Safra de 40 mi de sacas
“Se alguém me perguntar qual será o tamanho da safra brasileira de café, direi que estará na casa dos 40 milhões de sacas, eu não vejo uma safra de 50 milhões de sacas... Já para 2015/16, acredito que a safra não atingirá os 40 milhões de sacas, dada a extensão do problema e a falta de crescimento vegetativo, que não poderá ser recuperado, ainda que chova”.
Judith ressalta que abril é um mês em que as chuvas começam a diminuir, com a chegada da estação seca, portanto as árvores precisam se desenvolver com a umidade que foi acumulada no solo durante o período de chuvas. Este ano, elas não terão esta reserva de umidade.
Estoques
Outro ponto importante ressaltado pelo relatório é o tamanho dos estoques de passagem durante este período de oferta apertada. Nos anos 1970, o mercado do café atingiu altas históricas depois que uma forte geada comprometeu a produção brasileira. “Naquela ocasião, tínhamos um estoque de 49 milhões de sacas de café e as exportações eram de 55 milhões de sacas e o consumo dos produtores era de 19 milhões de sacas. Hoje, os estoques são de apenas 14 milhões de sacas e o uso de produtores é de 42 milhões de sacas, e as exportações mundiais totalizam 116,4 milhões de sacas”.

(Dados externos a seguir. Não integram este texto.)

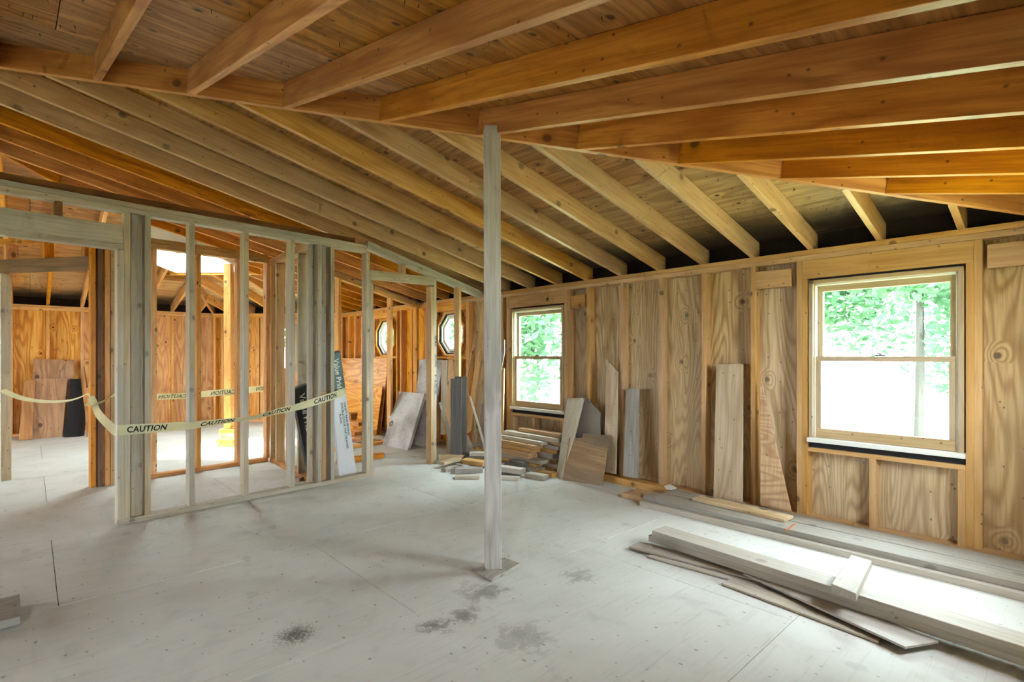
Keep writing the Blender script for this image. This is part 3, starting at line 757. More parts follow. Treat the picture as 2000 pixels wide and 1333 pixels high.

Os estoques de consumo também estão limitados. Em 1986, os estoques estavam em 41 milhões de sacas e em 1994, quando o Brasil sofreu com uma geada, eles estavam em 40,5 milhões de sacas. “Nunca tivemos registro de uma grande perda na safra brasileira em um período em que os estoques estavam tão baixos quanto agora”.
El Niño
Além da atual situação climática complicada, o mercado começa a observar a possibilidade de ocorrência do fenômeno El Niño no hemisfério Sul durante o segundo semestre. Com o fenômeno, as áreas produtivas poderão receber um excesso de chuvas, o que poderia prejudicar a colheita do café. “Isto levaria a situação de ruim para pior”.